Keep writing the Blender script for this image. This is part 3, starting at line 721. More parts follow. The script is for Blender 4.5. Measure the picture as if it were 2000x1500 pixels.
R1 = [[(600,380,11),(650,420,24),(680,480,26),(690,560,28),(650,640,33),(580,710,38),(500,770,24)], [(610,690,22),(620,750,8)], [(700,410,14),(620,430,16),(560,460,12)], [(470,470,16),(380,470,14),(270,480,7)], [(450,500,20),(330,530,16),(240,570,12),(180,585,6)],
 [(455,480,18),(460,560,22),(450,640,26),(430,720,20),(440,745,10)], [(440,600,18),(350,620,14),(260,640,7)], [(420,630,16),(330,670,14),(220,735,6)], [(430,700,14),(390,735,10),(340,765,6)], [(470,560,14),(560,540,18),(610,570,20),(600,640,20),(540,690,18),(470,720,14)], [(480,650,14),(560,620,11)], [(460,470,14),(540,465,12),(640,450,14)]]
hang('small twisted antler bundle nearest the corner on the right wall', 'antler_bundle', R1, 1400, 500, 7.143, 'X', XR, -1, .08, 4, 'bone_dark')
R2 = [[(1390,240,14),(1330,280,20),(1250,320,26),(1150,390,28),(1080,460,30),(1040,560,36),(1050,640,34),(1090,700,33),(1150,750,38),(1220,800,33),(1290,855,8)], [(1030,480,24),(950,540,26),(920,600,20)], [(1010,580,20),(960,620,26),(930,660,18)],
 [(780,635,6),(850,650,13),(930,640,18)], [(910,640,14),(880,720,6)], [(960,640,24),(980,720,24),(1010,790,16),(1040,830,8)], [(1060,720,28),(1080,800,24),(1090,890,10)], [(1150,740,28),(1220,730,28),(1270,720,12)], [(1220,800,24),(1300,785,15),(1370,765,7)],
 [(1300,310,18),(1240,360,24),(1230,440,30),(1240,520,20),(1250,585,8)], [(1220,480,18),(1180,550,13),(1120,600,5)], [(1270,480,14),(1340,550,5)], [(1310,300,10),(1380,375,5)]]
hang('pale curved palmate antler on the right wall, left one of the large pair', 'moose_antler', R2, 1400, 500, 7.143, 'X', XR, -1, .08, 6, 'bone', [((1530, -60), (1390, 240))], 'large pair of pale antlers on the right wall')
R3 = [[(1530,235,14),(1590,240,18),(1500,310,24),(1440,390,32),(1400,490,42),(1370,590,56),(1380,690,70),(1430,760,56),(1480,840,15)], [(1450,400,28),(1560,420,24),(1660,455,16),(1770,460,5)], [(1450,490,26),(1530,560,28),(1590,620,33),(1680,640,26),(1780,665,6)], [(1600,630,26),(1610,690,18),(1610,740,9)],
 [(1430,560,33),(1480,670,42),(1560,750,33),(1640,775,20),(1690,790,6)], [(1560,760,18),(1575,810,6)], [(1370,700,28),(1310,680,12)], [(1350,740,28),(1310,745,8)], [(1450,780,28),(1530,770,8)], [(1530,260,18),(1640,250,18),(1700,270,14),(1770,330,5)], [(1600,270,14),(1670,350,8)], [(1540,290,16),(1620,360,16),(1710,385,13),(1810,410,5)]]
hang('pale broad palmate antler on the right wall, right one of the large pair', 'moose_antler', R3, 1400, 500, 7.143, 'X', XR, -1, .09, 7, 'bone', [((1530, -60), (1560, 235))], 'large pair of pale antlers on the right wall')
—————
_AIM_:
Restate the listing above word for word.

_RESULT FOR THIS TASK_:
Keep writing the Blender script for this image. This is part 3, starting at line 721. More parts follow. The script is for Blender 4.5. Measure the picture as if it were 2000x1500 pixels.
R1 = [[(600,380,11),(650,420,24),(680,480,26),(690,560,28),(650,640,33),(580,710,38),(500,770,24)], [(610,690,22),(620,750,8)], [(700,410,14),(620,430,16),(560,460,12)], [(470,470,16),(380,470,14),(270,480,7)], [(450,500,20),(330,530,16),(240,570,12),(180,585,6)],
 [(455,480,18),(460,560,22),(450,640,26),(430,720,20),(440,745,10)], [(440,600,18),(350,620,14),(260,640,7)], [(420,630,16),(330,670,14),(220,735,6)], [(430,700,14),(390,735,10),(340,765,6)], [(470,560,14),(560,540,18),(610,570,20),(600,640,20),(540,690,18),(470,720,14)], [(480,650,14),(560,620,11)], [(460,470,14),(540,465,12),(640,450,14)]]
hang('small twisted antler bundle nearest the corner on the right wall', 'antler_bundle', R1, 1400, 500, 7.143, 'X', XR, -1, .08, 4, 'bone_dark')
R2 = [[(1390,240,14),(1330,280,20),(1250,320,26),(1150,390,28),(1080,460,30),(1040,560,36),(1050,640,34),(1090,700,33),(1150,750,38),(1220,800,33),(1290,855,8)], [(1030,480,24),(950,540,26),(920,600,20)], [(1010,580,20),(960,620,26),(930,660,18)],
 [(780,635,6),(850,650,13),(930,640,18)], [(910,640,14),(880,720,6)], [(960,640,24),(980,720,24),(1010,790,16),(1040,830,8)], [(1060,720,28),(1080,800,24),(1090,890,10)], [(1150,740,28),(1220,730,28),(1270,720,12)], [(1220,800,24),(1300,785,15),(1370,765,7)],
 [(1300,310,18),(1240,360,24),(1230,440,30),(1240,520,20),(1250,585,8)], [(1220,480,18),(1180,550,13),(1120,600,5)], [(1270,480,14),(1340,550,5)], [(1310,300,10),(1380,375,5)]]
hang('pale curved palmate antler on the right wall, left one of the large pair', 'moose_antler', R2, 1400, 500, 7.143, 'X', XR, -1, .08, 6, 'bone', [((1530, -60), (1390, 240))], 'large pair of pale antlers on the right wall')
R3 = [[(1530,235,14),(1590,240,18),(1500,310,24),(1440,390,32),(1400,490,42),(1370,590,56),(1380,690,70),(1430,760,56),(1480,840,15)], [(1450,400,28),(1560,420,24),(1660,455,16),(1770,460,5)], [(1450,490,26),(1530,560,28),(1590,620,33),(1680,640,26),(1780,665,6)], [(1600,630,26),(1610,690,18),(1610,740,9)],
 [(1430,560,33),(1480,670,42),(1560,750,33),(1640,775,20),(1690,790,6)], [(1560,760,18),(1575,810,6)], [(1370,700,28),(1310,680,12)], [(1350,740,28),(1310,745,8)], [(1450,780,28),(1530,770,8)], [(1530,260,18),(1640,250,18),(1700,270,14),(1770,330,5)], [(1600,270,14),(1670,350,8)], [(1540,290,16),(1620,360,16),(1710,385,13),(1810,410,5)]]
hang('pale broad palmate antler on the right wall, right one of the large pair', 'moose_antler', R3, 1400, 500, 7.143, 'X', XR, -1, .09, 7, 'bone', [((1530, -60), (1560, 235))], 'large pair of pale antlers on the right wall')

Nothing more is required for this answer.